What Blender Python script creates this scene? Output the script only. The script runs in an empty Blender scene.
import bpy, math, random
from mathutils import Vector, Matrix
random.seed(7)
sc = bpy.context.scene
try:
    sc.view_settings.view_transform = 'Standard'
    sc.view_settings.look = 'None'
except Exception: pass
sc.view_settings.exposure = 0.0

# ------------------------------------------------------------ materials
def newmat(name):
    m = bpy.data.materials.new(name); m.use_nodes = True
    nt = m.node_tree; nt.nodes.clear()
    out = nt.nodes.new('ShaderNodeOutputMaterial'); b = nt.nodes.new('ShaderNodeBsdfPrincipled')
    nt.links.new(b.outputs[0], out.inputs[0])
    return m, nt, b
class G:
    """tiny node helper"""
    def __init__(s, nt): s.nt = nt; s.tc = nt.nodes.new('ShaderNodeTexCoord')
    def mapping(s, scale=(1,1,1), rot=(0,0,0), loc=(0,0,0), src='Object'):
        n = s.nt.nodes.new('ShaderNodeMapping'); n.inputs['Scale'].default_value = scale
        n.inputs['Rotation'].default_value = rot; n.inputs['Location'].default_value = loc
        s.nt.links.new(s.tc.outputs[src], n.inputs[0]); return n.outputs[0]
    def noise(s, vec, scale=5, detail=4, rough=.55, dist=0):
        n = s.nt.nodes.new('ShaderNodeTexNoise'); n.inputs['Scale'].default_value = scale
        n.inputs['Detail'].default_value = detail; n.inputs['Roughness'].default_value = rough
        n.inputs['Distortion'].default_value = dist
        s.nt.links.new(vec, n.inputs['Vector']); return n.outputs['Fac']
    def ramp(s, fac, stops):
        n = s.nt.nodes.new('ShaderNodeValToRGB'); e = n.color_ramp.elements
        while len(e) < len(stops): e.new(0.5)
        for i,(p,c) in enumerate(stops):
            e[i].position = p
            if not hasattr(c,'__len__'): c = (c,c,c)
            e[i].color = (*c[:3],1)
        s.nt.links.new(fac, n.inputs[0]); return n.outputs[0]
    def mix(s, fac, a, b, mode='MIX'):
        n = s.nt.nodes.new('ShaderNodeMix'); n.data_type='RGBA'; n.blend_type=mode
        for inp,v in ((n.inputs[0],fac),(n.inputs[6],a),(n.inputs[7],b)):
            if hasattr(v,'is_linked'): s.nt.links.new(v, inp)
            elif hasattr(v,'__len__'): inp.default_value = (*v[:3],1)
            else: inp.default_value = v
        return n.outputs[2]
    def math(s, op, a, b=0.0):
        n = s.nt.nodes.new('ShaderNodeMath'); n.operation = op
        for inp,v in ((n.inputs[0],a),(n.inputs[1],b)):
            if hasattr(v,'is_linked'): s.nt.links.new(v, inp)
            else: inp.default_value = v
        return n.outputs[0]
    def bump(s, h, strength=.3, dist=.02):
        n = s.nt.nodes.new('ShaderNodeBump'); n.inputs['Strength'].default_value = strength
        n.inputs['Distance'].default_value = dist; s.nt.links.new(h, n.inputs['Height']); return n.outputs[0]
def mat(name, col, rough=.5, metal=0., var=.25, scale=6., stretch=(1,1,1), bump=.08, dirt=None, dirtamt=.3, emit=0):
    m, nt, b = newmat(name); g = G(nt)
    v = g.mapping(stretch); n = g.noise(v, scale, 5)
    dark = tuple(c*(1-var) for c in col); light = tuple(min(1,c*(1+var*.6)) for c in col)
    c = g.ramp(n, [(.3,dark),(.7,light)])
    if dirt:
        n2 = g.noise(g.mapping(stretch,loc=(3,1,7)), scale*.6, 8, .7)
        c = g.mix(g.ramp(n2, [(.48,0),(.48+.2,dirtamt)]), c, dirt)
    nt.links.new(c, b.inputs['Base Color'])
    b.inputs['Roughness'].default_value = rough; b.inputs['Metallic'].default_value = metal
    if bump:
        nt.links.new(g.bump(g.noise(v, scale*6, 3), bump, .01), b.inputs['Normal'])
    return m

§

# TASK GOAL:
Print the material verbatim, all of it.

# RESPONSE BELOW:
What Blender Python script creates this scene? Output the script only. The script runs in an empty Blender scene.
import bpy, math, random
from mathutils import Vector, Matrix
random.seed(7)
sc = bpy.context.scene
try:
    sc.view_settings.view_transform = 'Standard'
    sc.view_settings.look = 'None'
except Exception: pass
sc.view_settings.exposure = 0.0

# ------------------------------------------------------------ materials
def newmat(name):
    m = bpy.data.materials.new(name); m.use_nodes = True
    nt = m.node_tree; nt.nodes.clear()
    out = nt.nodes.new('ShaderNodeOutputMaterial'); b = nt.nodes.new('ShaderNodeBsdfPrincipled')
    nt.links.new(b.outputs[0], out.inputs[0])
    return m, nt, b
class G:
    """tiny node helper"""
    def __init__(s, nt): s.nt = nt; s.tc = nt.nodes.new('ShaderNodeTexCoord')
    def mapping(s, scale=(1,1,1), rot=(0,0,0), loc=(0,0,0), src='Object'):
        n = s.nt.nodes.new('ShaderNodeMapping'); n.inputs['Scale'].default_value = scale
        n.inputs['Rotation'].default_value = rot; n.inputs['Location'].default_value = loc
        s.nt.links.new(s.tc.outputs[src], n.inputs[0]); return n.outputs[0]
    def noise(s, vec, scale=5, detail=4, rough=.55, dist=0):
        n = s.nt.nodes.new('ShaderNodeTexNoise'); n.inputs['Scale'].default_value = scale
        n.inputs['Detail'].default_value = detail; n.inputs['Roughness'].default_value = rough
        n.inputs['Distortion'].default_value = dist
        s.nt.links.new(vec, n.inputs['Vector']); return n.outputs['Fac']
    def ramp(s, fac, stops):
        n = s.nt.nodes.new('ShaderNodeValToRGB'); e = n.color_ramp.elements
        while len(e) < len(stops): e.new(0.5)
        for i,(p,c) in enumerate(stops):
            e[i].position = p
            if not hasattr(c,'__len__'): c = (c,c,c)
            e[i].color = (*c[:3],1)
        s.nt.links.new(fac, n.inputs[0]); return n.outputs[0]
    def mix(s, fac, a, b, mode='MIX'):
        n = s.nt.nodes.new('ShaderNodeMix'); n.data_type='RGBA'; n.blend_type=mode
        for inp,v in ((n.inputs[0],fac),(n.inputs[6],a),(n.inputs[7],b)):
            if hasattr(v,'is_linked'): s.nt.links.new(v, inp)
            elif hasattr(v,'__len__'): inp.default_value = (*v[:3],1)
            else: inp.default_value = v
        return n.outputs[2]
    def math(s, op, a, b=0.0):
        n = s.nt.nodes.new('ShaderNodeMath'); n.operation = op
        for inp,v in ((n.inputs[0],a),(n.inputs[1],b)):
            if hasattr(v,'is_linked'): s.nt.links.new(v, inp)
            else: inp.default_value = v
        return n.outputs[0]
    def bump(s, h, strength=.3, dist=.02):
        n = s.nt.nodes.new('ShaderNodeBump'); n.inputs['Strength'].default_value = strength
        n.inputs['Distance'].default_value = dist; s.nt.links.new(h, n.inputs['Height']); return n.outputs[0]
def mat(name, col, rough=.5, metal=0., var=.25, scale=6., stretch=(1,1,1), bump=.08, dirt=None, dirtamt=.3, emit=0):
    m, nt, b = newmat(name); g = G(nt)
    v = g.mapping(stretch); n = g.noise(v, scale, 5)
    dark = tuple(c*(1-var) for c in col); light = tuple(min(1,c*(1+var*.6)) for c in col)
    c = g.ramp(n, [(.3,dark),(.7,light)])
    if dirt:
        n2 = g.noise(g.mapping(stretch,loc=(3,1,7)), scale*.6, 8, .7)
        c = g.mix(g.ramp(n2, [(.48,0),(.48+.2,dirtamt)]), c, dirt)
    nt.links.new(c, b.inputs['Base Color'])
    b.inputs['Roughness'].default_value = rough; b.inputs['Metallic'].default_value = metal
    if bump:
        nt.links.new(g.bump(g.noise(v, scale*6, 3), bump, .01), b.inputs['Normal'])
    return m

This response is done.